A timeline for withdrawal of foreign forces has long been the Taliban's prime demand as a precondition for negotiations on the future of Afghanistan.

Doha contingent's trip

A story published in the British Telegraph newspaper claimed that seven members of the Taliban's Doha office also arrived in Pakistan a few days ago at the order of the group's leader, Haibatullah Akhundzada.

"We will go word by word through the progress of peace talks with the top leaders. We will get their consultation on many issues to be in a better position in next week talks with Khalilzad," a member of the Doha office told The Telegraph.

Several analysts say the Taliban would also want a postponement of the Afghan presidential elections scheduled for April 20, 2019, and an interim government to facilitate the peace negotiations.

The idea has received a mixed reaction from Afghan officials.

FILE - Afghanistan's President Ashraf Ghani, right, and Chief Executive Abdullah Abdullah arrive for a NATO summit in Warsaw, Poland, July 9, 2016.
FILE - Afghanistan's President Ashraf Ghani, right, and Chief Executive Abdullah Abdullah arrive for a NATO summit in Warsaw, Poland, July 9, 2016.

Ghani's office has announced its commitment to the April election date, while Mohammad Mohaqiq, a deputy of Chief Executive Abdullah Abdullah, told VOA's Dari service that an interim government might be acceptable for "limited acts, such as holding presidential elections, national grand assembly, and providing a setting for constitutional reform," as long as it preserved the gains in human rights that Afghanistan has made in the past 18 years.
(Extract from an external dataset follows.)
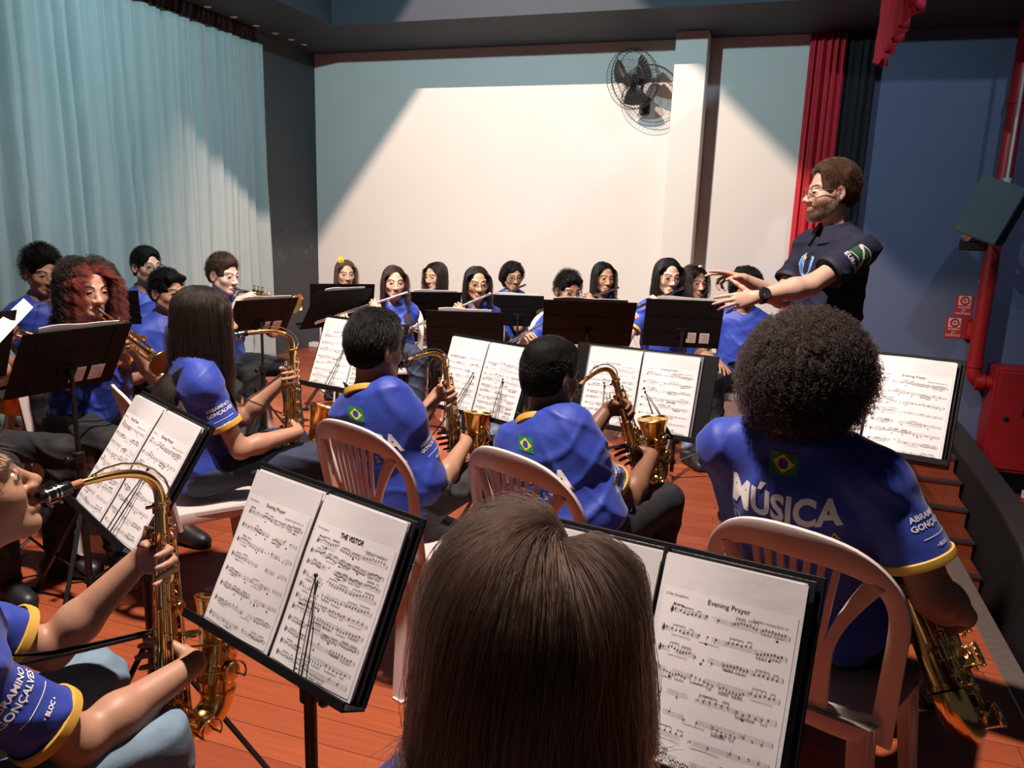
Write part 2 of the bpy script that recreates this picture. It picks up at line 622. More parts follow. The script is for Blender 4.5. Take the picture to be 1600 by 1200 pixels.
def notation_2d(seed, staves, dense=1.0):
    """quads of staff lines, notes, beams and marks on a PW x PH page"""
    r = random.Random(seed)
    Q = []

    def q(x0, z0, x1, z1, w, vert=False):
        if vert:
            Q.append([(x0 - w / 2, z0), (x0 + w / 2, z0), (x1 + w / 2, z1), (x1 - w / 2, z1)])
        else:
            Q.append([(x0, z0 - w / 2), (x1, z1 - w / 2), (x1, z1 + w / 2), (x0, z0 + w / 2)])

    def head(x, z, a=.0013, b=.0010):
        Q.append([(x - a, z - b * .5), (x, z - b), (x + a, z + b * .1), (x + a * .9, z + b * .6), (x, z + b), (x - a, z + b * .3)])

    ztop, zbot = .225, .018
    gap = (ztop - zbot) / max(staves - 1, 1)
    sp = .0016
    for k in range(staves):
        zc = ztop - k * gap
        x0, x1 = (.014 if k else .022), .198
        for j in range(5):
            n = 4
            for i in range(n):
                a, b = x0 + (x1 - x0) * i / n, x0 + (x1 - x0) * (i + 1) / n
                q(a, zc + (j - 2) * sp, b, zc + (j - 2) * sp, .00022)
        q(x1, zc - 2 * sp, x1, zc + 2 * sp, .0005, True)
        # clef and key
        for (dx, z0, z1, w) in ((.003, -.0055, .006, .0007), (.0045, -.003, .003, .0012), (.002, -.002, .001, .001), (.0035, .003, .0055, .0013)):
            q(x0 + dx, zc + z0, x0 + dx + .0006, zc + z1, w, True)
        q(x0 + .0085, zc - .001, x0 + .0085, zc + .004, .0007, True)
        q(x0 + .0075, zc + .0012, x0 + .0096, zc + .0018, .0008)
        x = x0 + .014
        bars = r.choice((3, 4, 4, 5))
        bw = (x1 - x) / bars
        for b in range(bars):
            q(x + bw, zc - 2 * sp, x + bw, zc + 2 * sp, .0003, True)
            kind = r.random()
            nn = r.choice((2, 3, 4)) if kind > .62 * dense else r.choice((6, 8, 8))
            step = (bw - .005) / nn
            z = zc + r.uniform(-2, 2) * sp
            pts = []
            for i in range(nn):
                z = min(max(z + r.choice((-1, -.5, .5, 1)) * sp, zc - 3 * sp), zc + 3 * sp)
                pts.append((x + .003 + i * step, z))
            upw = r.random() < .6
            sd = 1 if upw else -1
            for (a, zz) in pts:
                head(a, zz)
            if nn >= 6:
                for g in range(0, nn, 4):
                    grp = pts[g:g + 4]
                    zb = (max(p[1] for p in grp) + .0062) if upw else (min(p[1] for p in grp) - .0062)
                    for (a, zz) in grp:
                        q(a + sd * .0013, min(zz, zb), a + sd * .0013, max(zz, zb), .00035, True)
                    if len(grp) > 1:
                        q(grp[0][0] + sd * .0011, zb, grp[-1][0] + sd * .0011, zb, .0007)
                        if r.random() < .35:
                            q(grp[0][0] + sd * .0013, zb - sd * .0015, grp[-1][0] + sd * .0013, zb - sd * .0015, .0006)
            else:
                for (a, zz) in pts:
                    if r.random() < .8:
                        q(a + sd * .0013, min(zz, zz + sd * .006), a + sd * .0013, max(zz, zz + sd * .006), .00035, True)
            if r.random() < .3:
                zz = zc - 4.6 * sp
                q(x + .003, zz, x + bw * .8, zz + .0012, .0003)
                q(x + .003, zz, x + bw * .8, zz - .0012, .0003)
            if r.random() < .3:
                head(x + r.uniform(.004, bw * .7), zc - 4.8 * sp, .002, .0012)
            x += bw
    return Q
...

U.S. envoy Khalilzad has said that it will be up to Afghans to decide whether to postpone a vote, saying the outcome would be more acceptable to all parties if there was a road map to peace in place.
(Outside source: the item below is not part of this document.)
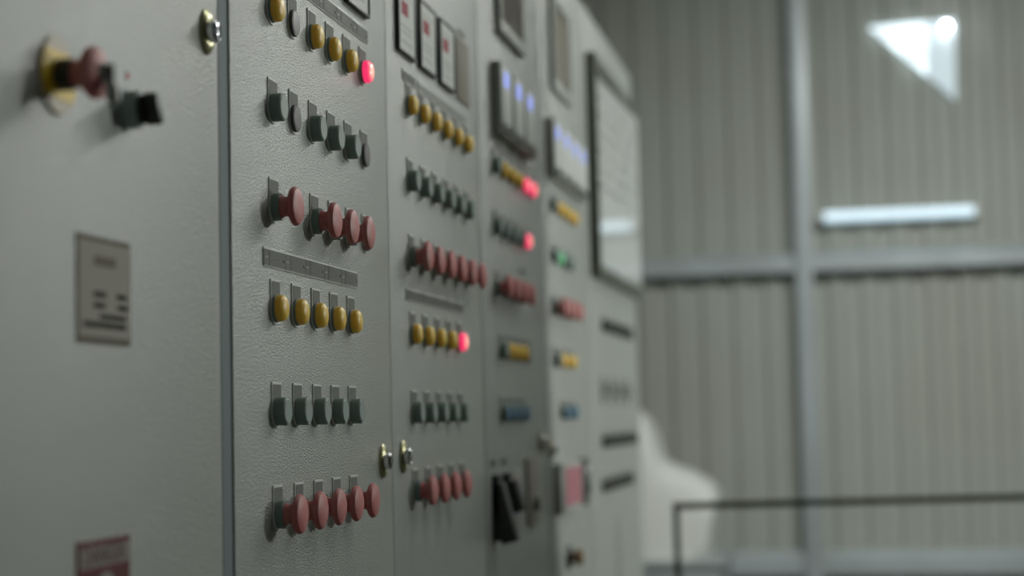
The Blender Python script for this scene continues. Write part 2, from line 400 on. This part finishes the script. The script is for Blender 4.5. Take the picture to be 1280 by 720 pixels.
for z, kinds in zip(R, ('GYYYY', 'GEGG', 'MMMM', 'GYYY', '.BBB')): row(cC, X0, 3.618, .0735, z - .004, kinds)
label_strip(cC, X0, 3.24, 3.29, 1.619, 1.631, False)
put_lock(dC[0], cC, X0, 3.425, 1.300, .2); put_lock(dC[1], cC, X0, 3.545, 1.285, -.3)
kn = link('door_knob', MB().lathe([(0, 0), (0, .026), (.004, .026), (.008, .020), (.008, 0)], M['black'], 28).mesh('knob_rose'), cC, Vector((X0, 3.735, 1.050)) - cC.location, 'small brown knob on a dark rose')
link('knob', MB().lathe([(.008, .010), (.014, .009), (.018, .017), (.026, .019), (.032, .014), (.034, 0)], M['wood'], 28).mesh('brown_knob'), kn)
# lever isolators, low on the left door
def lever(y, h):
    o = link('lever_isolator', MB().box((0, -.016, -.062), (.012, .016, .050), M['black'], .0015).mesh('isolator_base'), cC, Vector((X0, y, 1.203)) - cC.location, 'isolator with a black lever')
    rot = Matrix.Rotation(-.24, 3, 'Y')
    link('lever', MB().box((.002, -.016, -h), (.030, .016, .036), M['black'], .003, rot).mesh('isolator_lever'), o)
    link('label_tag', MB().box((0, -.022, .064), (.0015, .022, .076), M['legend_in'], .0003).mesh('isolator_tag'), o)
lever(2.955, .066); lever(3.050, .020)
cp = link('coloured_mark_plate', MB().box((0, -.04, -.06), (.004, .04, .05), M['greyplate'], .001).mesh('mark_plate'), cC, Vector((X0, 3.150, 1.203)) - cC.location, 'small grey plate with red, yellow and blue marks')
dm = MB()
for z_, m in ((.030, 'dotred'), (.004, 'dotyel'), (-.020, 'dotblu')): dm.lathe([(.003, 0), (.003, .010), (.0055, .010), (.006, .008), (.006, 0)], M[m], 16, (0, -.015, z_))
link('marks', dm.mesh('marks'), cp)
bp_ = link('door_handle', MB().box((0, -.045, -.058), (.006, .045, .070), M['beige'], .002).mesh('handle_plate'), cC, Vector((X0, 3.305, 1.203)) - cC.location, 'beige plate with a small dark latch')
link('latch', MB().lathe([(.006, 0), (.006, .013), (.014, .012), (.016, .009), (.016, 0)], M['frame'], 20, (0, .008, -.018)).mesh('latch'), bp_)
# pink operator screen, and rotary switch beside it, low on the right door
sc_ = link('operator_screen', MB().box((0, -.145, -.055), (.016, .145, .050), M['housing'], .003).mesh('screen_housing'), cC, Vector((X0, 3.715, 1.203)) - cC.location, 'small operator screen with a pink face')
link('screen_face', MB().box((.0155, -.090, -.040), (.0168, .125, .040), M['doorpink']).mesh('screen_face', False), sc_)
rs = link('rotary_switch', MB().box((0, -.040, -.054), (.010, .040, .052), M['black'], .002).mesh('rotary_plate'), cC, Vector((X0, 3.955, 1.203)) - cC.location, 'dark rotary switch with a chrome ring')
link('ring', MB().lathe([(.010, .030), (.016, .030), (.019, .027), (.016, .022), (.010, .022)], M['chrome'], 28).mesh('rotary_ring'), rs)
link('knob', MB().lathe([(.010, .018), (.022, .017), (.024, .015), (.024, 0)], M['housing'], 24).mesh('rotary_knob'), rs)

# ------------------------------------------------------------------ last cabinet: big framed board over rows of small switches
cD, dD = cabinet('farthest grey control cabinet, with a large glazed display board in its door', 4.113, 5.105, [(4.115, 5.103)])
bd = MB(); t = .030
by0, by1, bz0, bz1 = 4.185, 5.075, 1.685, 2.232
for (a, b, c_, e_) in ((by0, bz0, by1, bz0 + t), (by0, bz1 - t, by1, bz1), (by0, bz0 + t, by0 + t, bz1 - t), (by1 - t, bz0 + t, by1, bz1 - t)):
    bd.box((0, a - by0, b - bz0), (.024, c_ - by0, e_ - bz0), M['frame'], .002)
board = link('display_board', bd.mesh('board_frame'), cD, Vector((X0, by0, bz0)) - cD.location, 'large glazed board in a dark frame')
fb = MB(); fb.box((0, t, t), (.006, by1 - by0 - t, bz1 - bz0 - t), M['board']); bf = link('board_face', fb.mesh('board_face', False), board)
fl = MB()
for k, zz in enumerate((.46, .415, .37, .325, .28, .235)):
    yy = .08
    while yy < .78:
        w = .06 + random.random() * .12; fl.box((.0058, yy, zz), (.0063, min(yy + w, .82), zz + .012), M['boardline']); yy += w + .03 + random.random() * .08
pl = link('printed_lines', fl.mesh('board_print', False), board)
for o in (bf, pl): o.rotation_euler.z = -math.radians(1.15)     # the pane sits a little askew in its frame
row(cD, X0, 4.36, .105, 1.605, 'KKKKKK'); row(cD, X0, 4.31, .088, 1.316, 'KKKKKKKK'); row(cD, X0, 4.29, .088, 1.208, 'KKKKKKK')
for k in range(4):
    link('toggle_switch', MB().box((0, -.028, -.035), (.006, .028, .035), M['greyplate'], .001).box((.006, -.012, -.018), (.014, .012, .018), M['housing'], .002).mesh('toggle_switch'), cD,
         Vector((X0, 4.34 + .165 * k, 1.413)) - cD.location, 'grey rocker switch on a pale plate')

# ------------------------------------------------------------------ the hall: corrugated wall with steel frame, floor, side walls, roof
YW = 8.06
mb = MB(); i = mb.mi(M['sheet'])
xs = []; x = -3.0; pit = .1433; dep = .022
while x < 5.2:
    xs += [(x, 0), (x + .052, 0), (x + .074, -dep), (x + .121, -dep)]; x += pit
prev = None
for (xx, yy) in xs:
    a = mb.bm.verts.new((xx, YW + yy, 0)); b = mb.bm.verts.new((xx, YW + yy, 5.2))
    if prev: mb.bm.faces.new((prev[0], a, b, prev[1])).material_index = i
    prev = (a, b)
o = link('wall_back', mb.mesh('wall_back', False)); o['kind'] = 'structure'
sol = o.modifiers.new('thickness', 'SOLIDIFY'); sol.thickness = .004; sol.offset = 1
def girt(n, z0, z1):
    g = MB()
    g.prism([(YW - .105, z0), (YW - .030, z0), (YW - .030, z1), (YW - .075, z1), (YW - .105, z1 - .032), (YW - .105, z0 + .006)], -3.0, 5.2, M['steel'], 0)
    struct(n, g)
girt('trim_1', 1.972, 2.058); girt('trim_2', .625, .728); girt('trim_3', 3.32, 3.405)
g = MB()
xc = -.177
g.box((xc - .038, YW - .135, 0), (xc + .038, YW - .125, 5.2), M['steel'], .001)
g.box((xc - .005, YW - .125, 0), (xc + .005, YW - .04, 5.2), M['steel'])
g.box((xc - .038, YW - .040, 0), (xc + .038, YW - .031, 5.2), M['steel'], .001)
struct('trim_4', g)
struct('floor', MB().box((-3.0, -4, -.1), (5.2, YW, 0), M['concrete']))
struct('ceiling', MB().box((-3.0, -4, 5.2), (5.2, YW, 5.3), M['plaster']))
struct('wall_left', MB().box((-3.1, -4, 0), (-3.0, YW, 5.2), M['plaster']))
struct('wall_right', MB().box((5.2, -4, 0), (5.3, YW, 5.2), M['plaster']))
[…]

"I hope the Taliban and other Afghans would use the election date as a deadline to achieve a peace agreement before then. ... The sooner we get peace, the better it will be," he told a group of Afghan journalists in Kabul last month.

Terror list, prisoner exchange

Other Taliban conditions include official recognition of their political office in Doha, taking some of their members off the list of terrorists to enable them to travel freely, and an exchange of prisoners.
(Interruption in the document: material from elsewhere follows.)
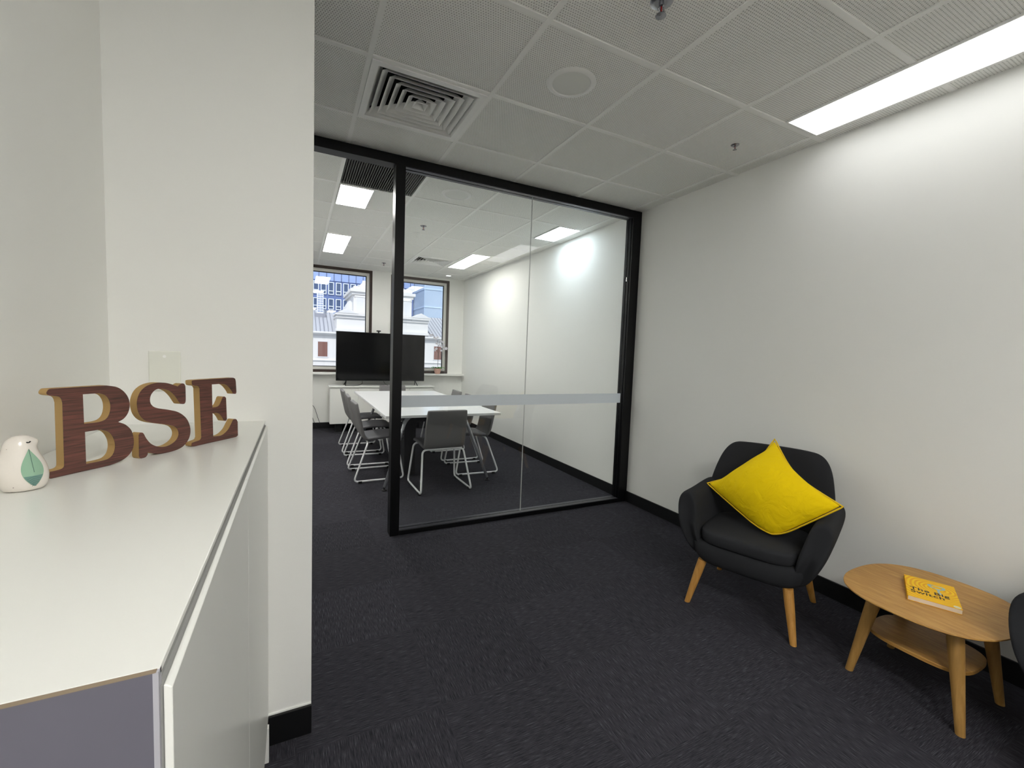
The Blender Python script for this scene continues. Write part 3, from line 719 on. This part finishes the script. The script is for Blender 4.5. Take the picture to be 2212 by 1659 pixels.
# ------------------------------------------------------------------ meeting table
mt = thing('meeting_table', 'large white meeting table with chrome legs behind the glass', 'table', (1.285, 5.15, 0))
def mbox(name, x0, x1, y0, y1, z0, z1, m, bevel=.002): return box(name, x0-1.285, x1-1.285, y0-5.15, y1-5.15, z0, z1, m, mt, bevel)
mbox('table_top', .715, 1.855, 3.945, 6.36, .728, .752, M_tabletop)
mbox('centre_beam', 1.20, 1.37, 4.25, 6.05, .655, .727, M_dark)
mbox('power_column', 1.02, 1.14, 4.55, 4.67, .02, .66, M_dark)
mbox('cable_tray', .95, 1.20, 4.3, 5.6, .63, .66, M_dark)
for sx in (1, -1):
    for ye, yi in ((4.16, 4.42), (6.14, 5.88)):
        xe = .535*sx
        pts = fillet([(sx*.07, yi-5.15, .69), (sx*.30, ye-5.15+(yi-ye)*.55, .695), (xe, ye-5.15, .03)], .10, 8)
        bm = bmesh.new(); tube(bm, pts, [.030-.014*k/(len(pts)-1) for k in range(len(pts))], 12); o = obj('leg', bm, M_chrome, mt, smooth=True)
        bm = bmesh.new(); lathe(bm, [(.026, 0), (.026, .006), (.008, .012), (.008, .035)], (xe, ye-5.15, 0), 16); obj('levelling_foot', bm, M_dark, o)

# ------------------------------------------------------------------ meeting chairs
def build_chair(label, loc, rz):
    t = thing('meeting_chair', label, 'chair', loc, rz, 'grey upholstered meeting chairs with white sled bases')
    hw = .205
    def slab(name, path, th, m):
        rings = []
        for i, (f, z, w2) in enumerate(path):
            a = path[max(i-1, 0)]; b = path[min(i+1, len(path)-1)]; d = Vector((b[0]-a[0], b[1]-a[1])).normalized(); nx_, nz_ = -d.y*th/2, d.x*th/2
            if i in (0, len(path)-1): nx_ *= .4; nz_ *= .4
            ring = []
            for u in (-1, -.97, -.8, -.3, .3, .8, .97, 1):
                k = .35 if abs(u) == 1 else 1; ring.append((w2*u, f+nx_*k, z+nz_*k))
            for u in (1, .97, .8, .3, -.3, -.8, -.97, -1):
                k = .35 if abs(u) == 1 else 1; ring.append((w2*u, f-nx_*k, z-nz_*k))
            rings.append(ring)
        bm = bmesh.new(); loft(bm, rings); return obj(name, bm, m, t, smooth=True, subsurf=1)
    slab('seat', [(.255, .437, hw-.01), (.25, .441, hw), (.20, .452, hw), (.05, .450, hw), (-.06, .436, hw), (-.115, .432, hw), (-.118, .432, hw-.004)], .034, M_chairseat)
    slab('backrest', [(-.112, .425, hw-.004), (-.116, .427, hw), (-.148, .452, hw), (-.165, .51, hw), (-.182, .60, hw), (-.205, .70, hw-.002), (-.222, .785, hw-.008), (-.223, .797, hw-.012), (-.2235, .799, hw-.02)], .034, M_chairgrey)
    R = .0095; hz = .012+R
    loop = fillet([(-.205, -.11, .405), (-.25, -.25, hz), (-.25, .245, hz), (-.215, .175, .42), (.215, .175, .42), (.25, .245, hz), (.25, -.25, hz), (.205, -.11, .405)], .045, 6, closed=True)
    bm = bmesh.new(); tube(bm, loop, R, 10, closed=True); o = obj('sled_frame', bm, M_tube, t, smooth=True)
    for sx in (-1, 1):
        for f in (-.19, .19):
            bm = bmesh.new(); bx(bm, sx*.25-.012, sx*.25+.012, f-.017, f+.017, 0, .025); obj('glide', bm, M_dark, o)
    return t
R90 = PI/2
c0_ = build_chair('grey meeting chair seen from behind, nearest the glass', (1.274, 4.115, 0), .015)
G = 'grey upholstered meeting chairs with white sled bases'
for x, y, rz, lb in ((.752, 4.715, -R90+.02, 'grey meeting chair on the left side of the white table, nearest the viewer'),
                     (.757, 5.375, -R90-.02, 'grey meeting chair on the left side of the table, middle of three'),
                     (.757, 6.05, -R90, 'grey meeting chair on the left side of the table, furthest from the viewer'),
                     (1.80, 4.62, R90-.05, 'grey meeting chair on the right side of the white table, nearest the viewer'),
                     (1.815, 5.27, R90, 'grey meeting chair on the right side of the table, middle of three'),
                     (1.84, 5.90, R90-.04, 'grey meeting chair on the right of the table, its back rising above the frosted band'),
                     (1.325, 6.58, PI, 'grey meeting chair at the far head of the table, by the television')):
    dup(c0_, (x, y, 0), rz, lb, G)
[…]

While the insurgents have made steady territorial gains in Afghanistan and have enjoyed newfound legitimacy on the international stage, they've indicated that they may be willing to negotiate if their conditions are met.

"Everywhere in the world, when there is war, the final decision is taken on the table. ... I think now it's a suitable time for the Afghan issue also that this should be solved on the table," Taliban envoy Stanekzai said in Moscow last month.

At the same time, the group has shown little flexibility when it comes to its core demands.

"We will not tolerate a single American soldier in Afghanistan," Stanekzai said.

Other than Pakistan and Afghanistan, Khalilzad is also scheduled to visit Russia, the Central Asian states of Uzbekistan and Turkmenistan, and Qatar and the United Arab Emirates on this trip.